Will Scotland Say “Yae” or “Nay”?

Today, 18th September 2014, people in Scotland will vote on whether the country should stay in the UK or become an independent nation. Voters will answer “Yes” or “No” to the referendum question: “Should Scotland be an independent country?” Nearly 4.3 million voters are expected to turn up for the vote, which could effectively put an end to 307 years of Scotland being part of the United Kingdom. Once the results from all 32 local authority areas are known, the results of the referendum will be declared at the Royal Highland Centre outside Edinburgh by “breakfast time” on Friday.

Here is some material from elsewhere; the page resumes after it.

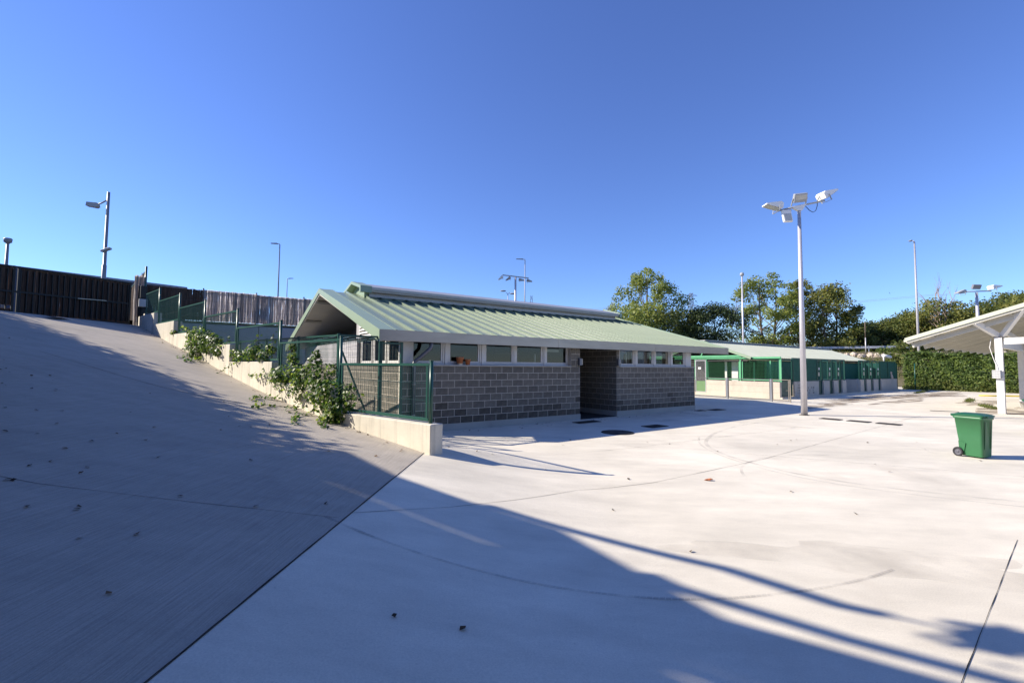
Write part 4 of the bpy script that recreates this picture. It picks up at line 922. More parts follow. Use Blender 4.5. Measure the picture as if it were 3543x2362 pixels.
# ------------------------------------------------------------------ canopy on the right
cp = thing('open_canopy', 'white steel canopy with a sloping pale green roof on H columns', 'canopy', Bp(16.35, 7.75), BROT)
ZL, BL = 3.14, -2.75   # low edge height, low edge offset along b (relative to column)
CS = .335
def cz(bo): return ZL+CS*(bo-BL)
CX0, CX1, BH_ = -.85, 16.5, 6.5
def cpt(x, bo, l): return (x, -bo, cz(bo)+l)
cr_ = bpy.data.objects.new('canopy_roof', None); link(cr_, cp)
m = MB(); xs_ = np.linspace(CX0, CX1, 161); v = []
for i, x in enumerate(xs_): o = (0,.04)[(i//2) % 2]; v += [cpt(x,BL,o), cpt(x,BH_,o)]
m.add(v, [(2*i,2*i+2,2*i+3,2*i+1) for i in range(160)]); m.build('roof_sheet', M['roof2'], cr_)
m = MB(); m.add([cpt(CX0,BL,-.03),cpt(CX1,BL,-.03),cpt(CX1,BH_,-.03),cpt(CX0,BH_,-.03)], [(0,1,2,3)]); m.build('lining', M['soffit'], cr_)
MB().bar(cpt(CX0-.02,BL-.05,.0),cpt(CX0-.02,BH_,.0),.05,.15).build('verge_trim', M['roof2'], cr_)
MB().bar(cpt(CX0+.04,BL-.02,-.13),cpt(CX0+.04,BH_,-.13),.05,.09).build('verge_under_trim', M['soffit'], cr_)
for bo in (BL+.12, BL+.85, BL+2.0, BL+3.2, BL+4.4, BL+5.6, BL+6.8): MB().bar(cpt(CX0+.08,bo,-.13),cpt(CX1,bo,-.13),.07,.16).build('purlin', M['soffit'], cr_)
for k in range(9):
    x = CX0+.35+1.9*k; MB().bar(cpt(x,BL+.1,-.31),cpt(x,BH_,-.31),.08,.2).build('rafter', M['soffit'], cr_)
    MB().bar(cpt(x,BL-.04,-.14),cpt(x,BL+.15,-.14),.1,.1).build('rafter_end', M['white'], cr_)
for k in range(0,8,2):
    x = CX0+.35+1.9*k; MB().bar(cpt(x,BL+.9,-.2),cpt(x+1.9,BL+4.4,-.2),.05,.02).bar(cpt(x+1.9,BL+.9,-.21),cpt(x,BL+4.4,-.21),.05,.02).build('wind_brace', M['soffit'], cr_)
MB().bar((CX0+.1,-BL+.07,ZL-.06),(CX1,-BL+.07,ZL-.06),.13,.1).build('gutter', M['soffit'], cr_)
def hcol(x, y, z0, z1, p):
    c = bpy.data.objects.new('column', None); link(c, p); c.location = (x, y, 0)
    m = MB(); m.box(-.11,.11,-.11,-.096,z0,z1).box(-.11,.11,.096,.11,z0,z1).box(-.006,.006,-.095,.095,z0,z1); m.build('h_section', M['white'], c)
    MB().box(-.15,.15,-.15,.15,z0-.0,z0+.02).build('base_plate', M['white'], c); MB().box(-.13,.13,-.13,.13,z1+.001,z1+.02).build('cap_plate', M['iron'], c)
    MB().box(-.105,-.008,-.094,.094,z1-.45,z1-.43).box(.008,.105,-.094,.094,z1-.45,z1-.43).build('stiffener', M['white'], c)
    return c
for k in range(3):
    x = 5.55*k; c_ = hcol(x, 0, 0, 3.14, cp); c_.rotation_euler = (0,0,RT)
    def inp(o): return (x, -o, 0)
    MB().bar((x,0,3.2),(x-.75,.55,cz(-.55)-.12),.15,.2).build('strut', M['white'], cp)
    MB().bar((x,-.12,3.22),(x-.75,-.8,cz(.8)-.12),.13,.18).build('strut', M['white'], cp)
    if k < 2: MB().bar((x+.2,0,2.86),(x+5.35,0,2.86),.16,.3).build('tie_beam', M['white'], cp)
    MB().bar((x,-.16,2.98),(x,-5.5,3.1),.14,.26).build('tie_beam', M['white'], cp)
# caged lamp on the first column
bl = bpy.data.objects.new('bulkhead_lamp', None); link(bl, cp); bl.location = (-.12,.06,1.62); bl.rotation_euler = (0,0,-.2)
MB().cbox(-.12,.0,-.13,.13,-.17,.17,.01).build('housing', M['lampgrey'], bl)
w = MB(); 
for k in range(4): w.wire((-.125,-.12+.08*k,-.16),(-.125,-.12+.08*k,.16),.007); w.wire((-.13,-.12,-.15+.1*k),(-.13,.12,-.15+.1*k),.007)
w.build('lamp_cage', M['white'], bl); MB().tube([(-.05,0,.17),(-.05,.02,.4),(-.04,.1,.7),(-.0,.2,1.1),(.05,.16,1.5)], .012, 6).build('cable', M['white'], bl)
# bucket, hose and second bin near the canopy
pb_ = c_ = Vector((24.3, 21.75, 0))
t = thing('bucket', 'white plastic bucket on the ground by the second canopy column', 'bucket', (23.9, 21.3, 0)); MB().lathe([(0,0),(.13,0),(.17,.32),(.185,.32),(.185,.34),(.165,.34),(.125,.03),(0,.03)], n=18).build('pail', M['white'], t)
MB().tube([(-.17,0,.31),(-.15,0,.22),(0,-.05,.16),(.15,0,.22),(.17,0,.31)], .006, 6).build('handle', M['pipe'], t)
hp = [(31.9,31.2),(32.6,30.9),(33.3,31.0),(34.2,30.6),(35.2,30.4)]
t = MB(); t.tube([(x, y, .045) for x, y in hp], .045, 8); t = t.build('garden_hose', M['hose_y']); tag(t, 'yellow hose lying across the concrete behind the canopy columns', 'hose')

# ------------------------------------------------------------------ wheelie bin
def wheelie(x, y, rz, label, s=1.):
    t = thing('wheelie_bin', label, 'bin', (x, y, gz(x, y)), rz); t.scale = (s*.93,s*.93,s*1.06)
    # local: -x is the handle/wheel side, +x the front
    def ring(z, hx, hy, cx, r, n=5):
        P = []
        for qx, qy, a0 in ((1,1,0),(-1,1,90),(-1,-1,180),(1,-1,270)):
            for k in range(n+1):
                an = R(a0+90*k/n); P.append((cx+qx*(hx-r)+r*math.cos(an), qy*(hy-r)+r*math.sin(an), z))
        return P
    rings = [ring(.03,.205,.19,.035,.05), ring(.06,.215,.2,.03,.055), ring(.45,.245,.225,.012,.05), ring(.82,.272,.243,0,.045), ring(.825,.29,.262,0,.05), ring(.875,.292,.264,0,.05), ring(.878,.27,.245,0,.045)]
    m = MB(); n = len(rings[0]); vs = sum(rings, []); fs = [(i*n+k, i*n+(k+1) % n, (i+1)*n+(k+1) % n, (i+1)*n+k) for i in range(len(rings)-1) for k in range(n)]
    m.add(vs, fs, True); m.add(rings[0], [tuple(range(n))[::-1]]); body = m.build('body', M['binbody'], t)
    for sy in (-1, 1): MB().prism([(-.2,sy*.2,.12),(-.1,sy*.21,.12),(-.06,sy*.225,.3),(-.2,sy*.225,.34)], (0,sy*.012,0)).build('wheel_recess', M['binbody'], t)
    for yy in (-.12,.12): MB().prism([(.25,yy-.02,.2),(.25,yy+.02,.2),(.285,yy+.02,.78),(.285,yy-.02,.78)], (.012,0,0)).build('front_rib', M['binbody'], t)
    l0 = ring(.882,.315,.275,.0,.06); l1 = ring(.905,.315,.275,0,.06); l2 = ring(.925,.28,.245,-.01,.06); l3 = ring(.945,.2,.18,-.03,.06)
    m = MB(); vs = l0+l1+l2+l3; m.add(vs, [(i*n+k, i*n+(k+1) % n, (i+1)*n+(k+1) % n, (i+1)*n+k) for i in range(3) for k in range(n)]); m.add(l3, [tuple(range(n))]); m.add(l0, [tuple(range(n))[::-1]])
    lid = m.build('lid', M['binlid'], t); MB().cbox(.3,.345,-.13,.13,.878,.9,.008).build('lid_grip', M['binlid'], t)
    MB().tube([(-.33,-.2,.88),(-.36,-.16,.9),(-.36,.16,.9),(-.33,.2,.88)], .016, 8).build('handle', M['binlid'], t)
    for yy in (-.2,.2): MB().bar((-.27,yy,.86),(-.34,yy,.885),.03).build('handle_lug', M['binlid'], t)
    MB().tube([(-.21,-.24,.1),(-.21,.24,.1)], .012, 8).build('axle', M['iron'], t)
    for sy in (-1, 1):
        w = bpy.data.objects.new('wheel', None); link(w, t); w.location = (-.21, sy*.245, .1); w.rotation_euler = (RT,0,0)
        MB().lathe([(.068,-.024),(.094,-.026),(.1,-.018),(.1,.018),(.094,.026),(.068,.024),(.066,.0),(.068,-.024)], n=24).build('tyre', M['rubber'], w)
        MB().lathe([(0,-.02),(.02,-.022),(.024,-.012),(.06,-.012),(.067,-.02)], n=24).build('hub', M['hub'], w); MB().lathe([(0,.02),(.02,.022),(.024,.012),(.06,.012),(.067,.02)], n=24).build('hub', M['hub'], w)
    return t
wheelie(9.62, 9.55, R(-70), 'green wheelie bin standing alone in the sunny yard', .9)
wheelie(14.95, 12.9, R(-70), 'green wheelie bin cut off by the right edge near the canopy column', 1.0)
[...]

This is huge! A simple majority will be enough to pass the referendum and Scotland could be an independent nation. Scotland and England united to form the Kingdom of Great Britain in 1707. Great Britain in turn united with the Kingdom of Ireland in 1801, which formed the United Kingdom of Great Britain and Ireland. Most of Ireland left the Union in 1922 as the Irish Free State; thus the full name of the sovereign state today is the United Kingdom of Great Britain and Northern Ireland. Is it likely that Scotland will become independent? Within two generations, Scottish independence has gone from an eccentric fringe movement to a dominant political force that is on the cusp of victory. Leading up to the actual vote, the ‘Better Together’ campaign was leading by far but in recent weeks the sudden surge in support for the pro-independence ‘Yes’ side has all but eliminated the gap. The recent polls showed a 51% win for the NO and 49%, without counting the “undecided” votes. That is not a very confident look for the union.

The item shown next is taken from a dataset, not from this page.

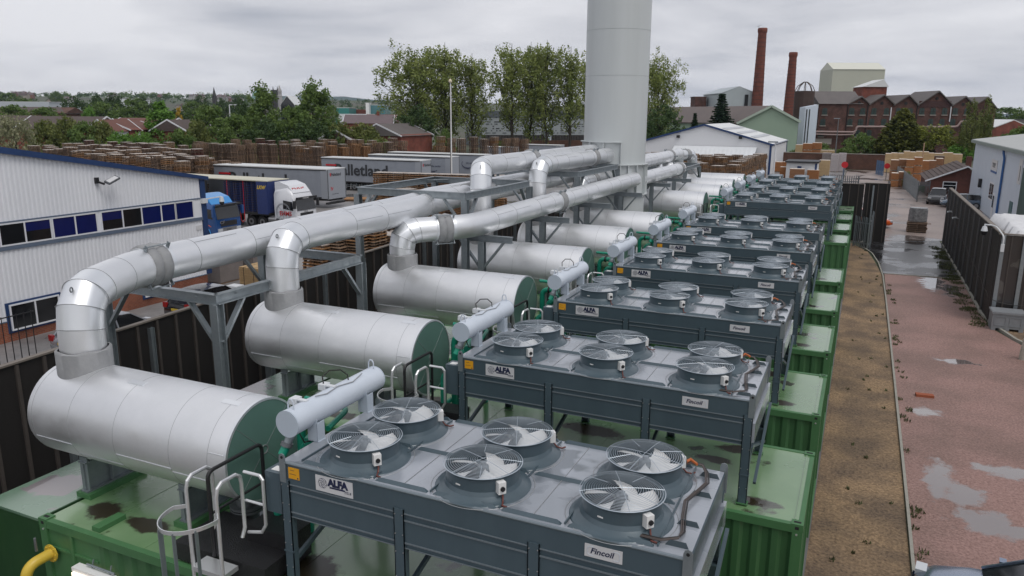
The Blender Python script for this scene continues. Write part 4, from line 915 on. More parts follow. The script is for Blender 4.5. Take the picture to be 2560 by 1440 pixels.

Scotland’s 5.3 million citizens represent about eight percent of the total U.K. population and would create a new country bigger than Ireland (4.5 million) but smaller than Denmark (5.5 million). The referendum has no direct legal power, but the British government has promised to negotiate Scotland’s split from the United Kingdom in the event of a ‘Yes’ victory, with an official split slated for March 2016. I have Scottish relatives – my mom’s sister, her husband who are now British citizens and my 7 cousins who were born & raised mostly in the Glasgow area. However with the exception of 1 the cousins (and their respective spouses for 5 of them) don’t live in Scotland anymore, having moved for jobs. I only have a couple of Scottish friends and they seem to be for the Union. I personally don’t want them to split up as I think it will be a shame. We shall know by tomorrow.